Problem to solve: Go through the listing below and gather every line with the word "picture".

..........

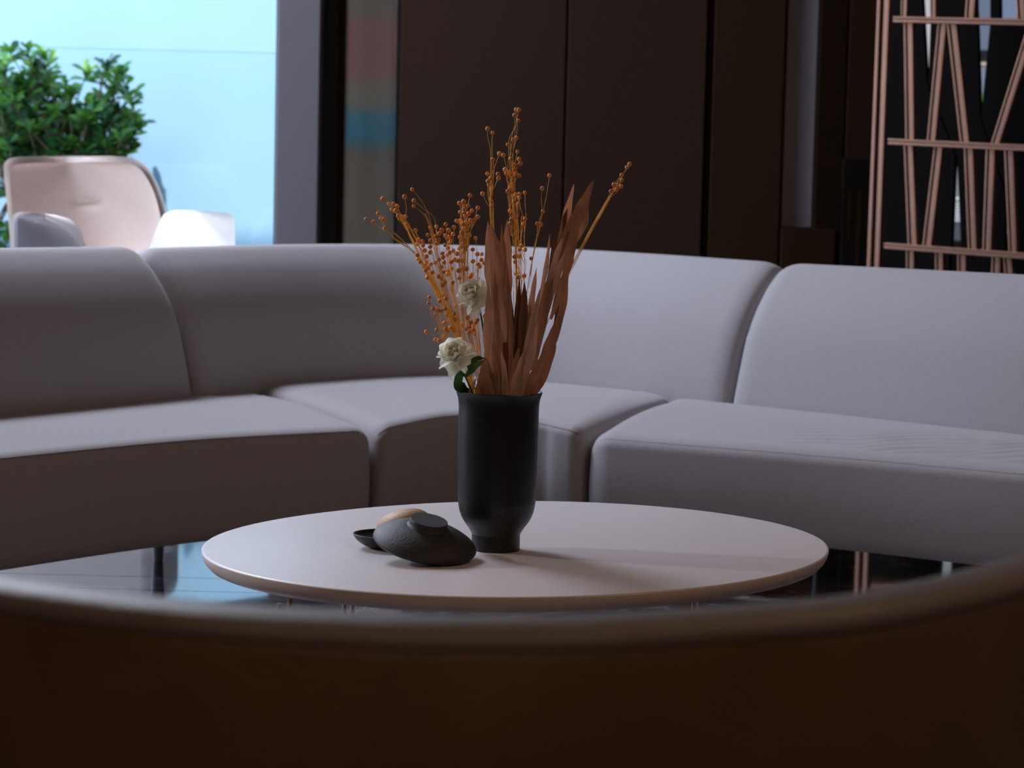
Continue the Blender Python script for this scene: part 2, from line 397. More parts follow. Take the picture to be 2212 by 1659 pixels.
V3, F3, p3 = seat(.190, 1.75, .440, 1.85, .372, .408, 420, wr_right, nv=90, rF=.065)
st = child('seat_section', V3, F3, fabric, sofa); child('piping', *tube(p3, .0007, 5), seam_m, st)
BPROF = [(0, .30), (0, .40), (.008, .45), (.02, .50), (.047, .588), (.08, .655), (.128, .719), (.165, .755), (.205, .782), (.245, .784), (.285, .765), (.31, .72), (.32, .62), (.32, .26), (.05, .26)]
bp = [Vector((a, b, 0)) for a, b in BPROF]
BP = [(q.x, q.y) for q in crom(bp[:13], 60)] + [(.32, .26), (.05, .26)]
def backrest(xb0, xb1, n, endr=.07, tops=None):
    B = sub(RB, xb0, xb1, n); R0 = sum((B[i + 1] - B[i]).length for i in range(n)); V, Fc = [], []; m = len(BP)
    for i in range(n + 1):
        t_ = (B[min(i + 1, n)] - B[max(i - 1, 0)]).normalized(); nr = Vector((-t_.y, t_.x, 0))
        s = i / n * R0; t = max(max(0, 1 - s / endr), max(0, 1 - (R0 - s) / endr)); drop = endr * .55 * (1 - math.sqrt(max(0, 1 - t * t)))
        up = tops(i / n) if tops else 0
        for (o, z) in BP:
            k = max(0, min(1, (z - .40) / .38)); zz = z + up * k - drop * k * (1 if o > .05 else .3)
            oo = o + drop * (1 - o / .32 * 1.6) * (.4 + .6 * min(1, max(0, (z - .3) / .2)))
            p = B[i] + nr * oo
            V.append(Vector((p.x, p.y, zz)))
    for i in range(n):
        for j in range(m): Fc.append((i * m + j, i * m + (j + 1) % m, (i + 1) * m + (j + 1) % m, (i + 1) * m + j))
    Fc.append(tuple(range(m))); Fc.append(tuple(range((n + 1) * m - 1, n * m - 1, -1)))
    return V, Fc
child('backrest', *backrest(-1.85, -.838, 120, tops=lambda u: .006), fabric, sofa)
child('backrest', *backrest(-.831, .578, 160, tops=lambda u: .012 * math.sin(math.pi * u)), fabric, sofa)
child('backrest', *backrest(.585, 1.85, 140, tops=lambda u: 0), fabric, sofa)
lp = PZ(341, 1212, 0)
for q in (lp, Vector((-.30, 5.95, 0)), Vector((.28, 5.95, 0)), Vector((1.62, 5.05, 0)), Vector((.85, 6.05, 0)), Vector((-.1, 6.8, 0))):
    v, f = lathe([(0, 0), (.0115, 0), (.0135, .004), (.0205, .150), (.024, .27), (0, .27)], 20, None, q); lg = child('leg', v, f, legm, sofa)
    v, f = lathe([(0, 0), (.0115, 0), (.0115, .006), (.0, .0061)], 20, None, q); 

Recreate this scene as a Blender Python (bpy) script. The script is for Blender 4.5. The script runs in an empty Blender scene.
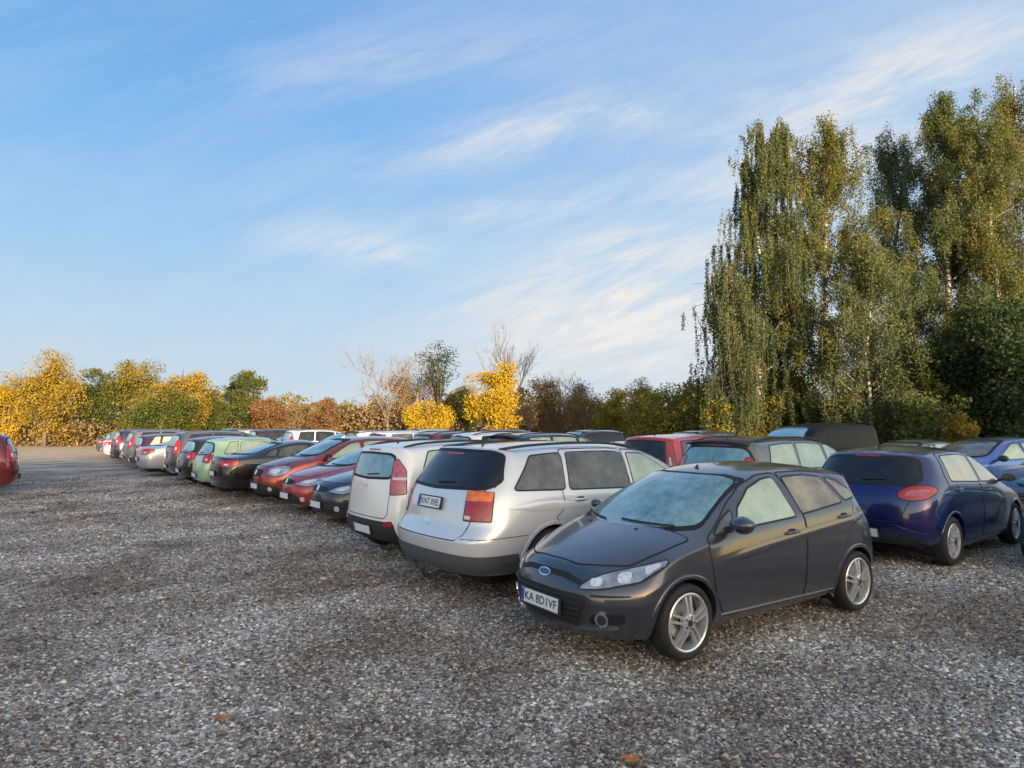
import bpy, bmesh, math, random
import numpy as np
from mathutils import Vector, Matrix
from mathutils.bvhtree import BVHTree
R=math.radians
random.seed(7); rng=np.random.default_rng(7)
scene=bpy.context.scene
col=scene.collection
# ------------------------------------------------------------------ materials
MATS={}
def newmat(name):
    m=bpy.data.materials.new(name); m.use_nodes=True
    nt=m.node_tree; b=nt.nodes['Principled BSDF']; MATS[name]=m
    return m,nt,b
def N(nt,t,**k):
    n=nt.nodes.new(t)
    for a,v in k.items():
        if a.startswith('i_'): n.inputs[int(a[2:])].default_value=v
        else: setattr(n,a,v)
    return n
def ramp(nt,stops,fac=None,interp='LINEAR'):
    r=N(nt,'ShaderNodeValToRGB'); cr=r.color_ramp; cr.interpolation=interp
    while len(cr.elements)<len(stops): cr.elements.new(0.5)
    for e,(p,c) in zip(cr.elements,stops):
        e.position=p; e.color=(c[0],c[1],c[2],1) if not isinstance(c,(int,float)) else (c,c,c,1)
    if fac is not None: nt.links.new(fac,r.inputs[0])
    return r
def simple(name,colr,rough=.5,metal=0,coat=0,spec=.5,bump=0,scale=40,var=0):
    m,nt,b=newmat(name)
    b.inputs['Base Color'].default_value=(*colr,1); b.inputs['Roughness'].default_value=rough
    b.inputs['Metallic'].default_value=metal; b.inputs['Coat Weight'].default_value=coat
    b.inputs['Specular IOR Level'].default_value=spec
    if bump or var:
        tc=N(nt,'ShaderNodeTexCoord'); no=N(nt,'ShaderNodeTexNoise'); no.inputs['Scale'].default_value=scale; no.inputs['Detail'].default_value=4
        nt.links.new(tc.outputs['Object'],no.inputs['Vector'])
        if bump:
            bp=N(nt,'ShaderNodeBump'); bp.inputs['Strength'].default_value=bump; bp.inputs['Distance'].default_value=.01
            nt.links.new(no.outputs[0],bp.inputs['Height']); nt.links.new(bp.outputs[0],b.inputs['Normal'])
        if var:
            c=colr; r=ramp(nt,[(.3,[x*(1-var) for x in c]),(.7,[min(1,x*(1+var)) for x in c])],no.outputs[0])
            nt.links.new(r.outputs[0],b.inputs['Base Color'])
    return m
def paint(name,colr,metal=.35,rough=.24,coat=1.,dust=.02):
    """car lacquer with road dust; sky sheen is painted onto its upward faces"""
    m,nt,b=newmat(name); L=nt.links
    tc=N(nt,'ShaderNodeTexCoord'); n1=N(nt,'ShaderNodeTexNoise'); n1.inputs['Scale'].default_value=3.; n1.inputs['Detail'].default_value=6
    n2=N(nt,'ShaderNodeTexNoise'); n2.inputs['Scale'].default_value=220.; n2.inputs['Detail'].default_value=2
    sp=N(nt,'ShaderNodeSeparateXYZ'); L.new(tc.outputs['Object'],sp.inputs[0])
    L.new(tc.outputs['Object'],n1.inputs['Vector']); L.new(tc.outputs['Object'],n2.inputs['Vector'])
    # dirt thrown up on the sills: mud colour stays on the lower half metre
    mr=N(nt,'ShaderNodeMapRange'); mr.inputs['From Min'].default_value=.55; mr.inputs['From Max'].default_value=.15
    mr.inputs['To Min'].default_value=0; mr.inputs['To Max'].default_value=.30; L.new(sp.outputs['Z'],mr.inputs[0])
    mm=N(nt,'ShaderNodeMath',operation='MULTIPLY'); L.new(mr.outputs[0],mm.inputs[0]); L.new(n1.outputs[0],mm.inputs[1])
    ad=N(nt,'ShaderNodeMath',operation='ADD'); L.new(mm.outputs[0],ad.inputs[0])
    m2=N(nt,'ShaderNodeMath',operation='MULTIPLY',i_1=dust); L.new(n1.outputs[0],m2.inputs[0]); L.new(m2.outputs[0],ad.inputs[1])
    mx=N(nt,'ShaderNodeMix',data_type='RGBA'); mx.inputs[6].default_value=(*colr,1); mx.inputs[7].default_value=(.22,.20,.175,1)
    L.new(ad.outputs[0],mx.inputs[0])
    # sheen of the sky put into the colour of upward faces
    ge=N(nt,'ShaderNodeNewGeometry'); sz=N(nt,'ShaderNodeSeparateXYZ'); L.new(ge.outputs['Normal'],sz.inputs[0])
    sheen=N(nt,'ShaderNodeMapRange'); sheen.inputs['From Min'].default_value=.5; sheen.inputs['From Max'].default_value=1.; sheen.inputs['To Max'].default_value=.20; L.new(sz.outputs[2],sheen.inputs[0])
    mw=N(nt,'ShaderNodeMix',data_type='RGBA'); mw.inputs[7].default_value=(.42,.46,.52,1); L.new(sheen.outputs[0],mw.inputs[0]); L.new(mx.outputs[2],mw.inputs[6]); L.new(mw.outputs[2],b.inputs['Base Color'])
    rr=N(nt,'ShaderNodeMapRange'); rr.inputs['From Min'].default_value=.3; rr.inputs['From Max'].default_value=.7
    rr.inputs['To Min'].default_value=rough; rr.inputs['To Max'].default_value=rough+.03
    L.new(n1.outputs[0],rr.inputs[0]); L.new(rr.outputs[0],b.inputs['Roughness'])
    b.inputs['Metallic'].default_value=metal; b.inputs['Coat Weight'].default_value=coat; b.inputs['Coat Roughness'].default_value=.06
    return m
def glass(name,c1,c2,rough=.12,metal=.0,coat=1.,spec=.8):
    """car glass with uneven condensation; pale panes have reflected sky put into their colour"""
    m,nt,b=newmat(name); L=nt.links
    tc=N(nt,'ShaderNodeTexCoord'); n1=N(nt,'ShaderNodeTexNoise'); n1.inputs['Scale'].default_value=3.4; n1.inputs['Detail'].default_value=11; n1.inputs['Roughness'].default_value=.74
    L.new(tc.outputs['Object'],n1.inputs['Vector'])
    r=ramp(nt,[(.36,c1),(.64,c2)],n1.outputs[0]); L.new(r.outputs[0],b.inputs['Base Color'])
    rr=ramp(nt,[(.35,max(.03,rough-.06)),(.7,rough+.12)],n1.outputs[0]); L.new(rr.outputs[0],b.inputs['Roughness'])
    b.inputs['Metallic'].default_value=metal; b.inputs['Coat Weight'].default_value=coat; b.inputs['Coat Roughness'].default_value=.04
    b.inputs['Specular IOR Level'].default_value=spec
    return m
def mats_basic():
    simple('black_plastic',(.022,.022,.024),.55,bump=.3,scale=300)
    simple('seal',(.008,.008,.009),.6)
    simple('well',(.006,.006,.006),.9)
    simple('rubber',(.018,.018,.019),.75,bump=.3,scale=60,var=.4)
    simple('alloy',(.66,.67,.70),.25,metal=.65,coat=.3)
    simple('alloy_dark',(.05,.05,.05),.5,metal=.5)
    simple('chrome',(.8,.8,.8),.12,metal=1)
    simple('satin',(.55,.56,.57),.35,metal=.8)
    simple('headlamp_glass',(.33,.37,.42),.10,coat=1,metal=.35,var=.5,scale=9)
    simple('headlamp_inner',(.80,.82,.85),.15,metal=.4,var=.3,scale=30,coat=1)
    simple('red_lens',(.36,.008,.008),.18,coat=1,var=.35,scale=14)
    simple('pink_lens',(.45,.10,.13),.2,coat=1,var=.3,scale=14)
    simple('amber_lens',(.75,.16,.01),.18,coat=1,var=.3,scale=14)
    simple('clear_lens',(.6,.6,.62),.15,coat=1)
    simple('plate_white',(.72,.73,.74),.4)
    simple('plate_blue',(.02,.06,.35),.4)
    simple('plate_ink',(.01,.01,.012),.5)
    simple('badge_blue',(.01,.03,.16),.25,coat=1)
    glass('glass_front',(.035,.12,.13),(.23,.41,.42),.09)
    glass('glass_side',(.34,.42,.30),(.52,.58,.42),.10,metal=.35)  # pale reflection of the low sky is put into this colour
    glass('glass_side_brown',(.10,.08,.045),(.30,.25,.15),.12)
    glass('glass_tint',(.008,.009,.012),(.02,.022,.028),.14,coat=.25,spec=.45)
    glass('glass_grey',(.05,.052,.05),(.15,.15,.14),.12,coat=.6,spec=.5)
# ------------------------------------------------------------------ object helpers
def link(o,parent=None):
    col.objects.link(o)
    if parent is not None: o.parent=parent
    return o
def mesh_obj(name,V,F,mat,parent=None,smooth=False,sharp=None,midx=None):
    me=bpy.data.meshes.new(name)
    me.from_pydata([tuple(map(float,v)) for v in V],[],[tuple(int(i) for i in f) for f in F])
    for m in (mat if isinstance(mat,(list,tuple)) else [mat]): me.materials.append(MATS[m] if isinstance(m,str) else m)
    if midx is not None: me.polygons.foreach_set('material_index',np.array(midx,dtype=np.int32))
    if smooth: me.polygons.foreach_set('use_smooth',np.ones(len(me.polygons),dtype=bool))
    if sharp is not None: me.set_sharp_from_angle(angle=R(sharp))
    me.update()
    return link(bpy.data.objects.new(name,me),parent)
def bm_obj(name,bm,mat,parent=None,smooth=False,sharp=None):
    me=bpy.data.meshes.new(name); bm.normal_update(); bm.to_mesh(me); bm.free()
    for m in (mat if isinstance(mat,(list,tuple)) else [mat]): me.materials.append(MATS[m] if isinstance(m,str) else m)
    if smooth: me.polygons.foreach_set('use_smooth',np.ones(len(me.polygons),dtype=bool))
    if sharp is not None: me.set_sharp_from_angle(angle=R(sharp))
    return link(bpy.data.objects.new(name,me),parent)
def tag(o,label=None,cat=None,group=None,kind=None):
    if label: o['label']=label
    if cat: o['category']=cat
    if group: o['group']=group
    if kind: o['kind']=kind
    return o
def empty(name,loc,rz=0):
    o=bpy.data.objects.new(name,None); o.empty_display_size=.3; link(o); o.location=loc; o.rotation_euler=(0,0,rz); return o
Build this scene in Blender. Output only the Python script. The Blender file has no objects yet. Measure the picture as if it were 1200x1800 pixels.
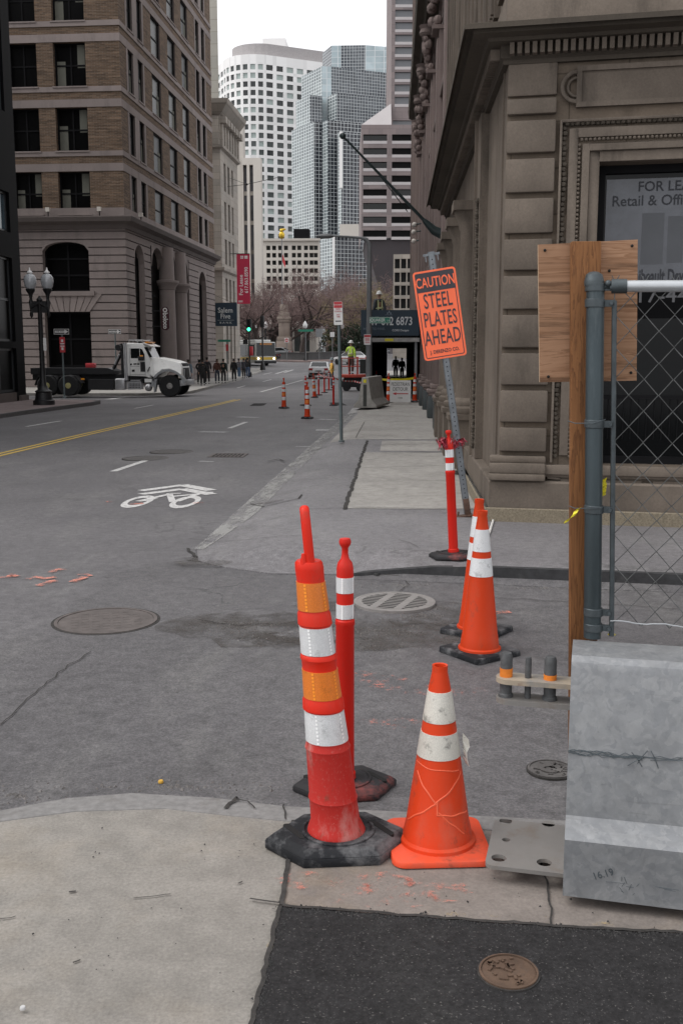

..........

Output of the task:
Continue the Blender Python script for this scene: part 2, from line 397. More parts follow. Take the picture to be 2212 by 1659 pixels.
Build this scene in Blender. Output only the Python script. The Blender file has no objects yet. Measure the picture as if it were 1200x1800 pixels.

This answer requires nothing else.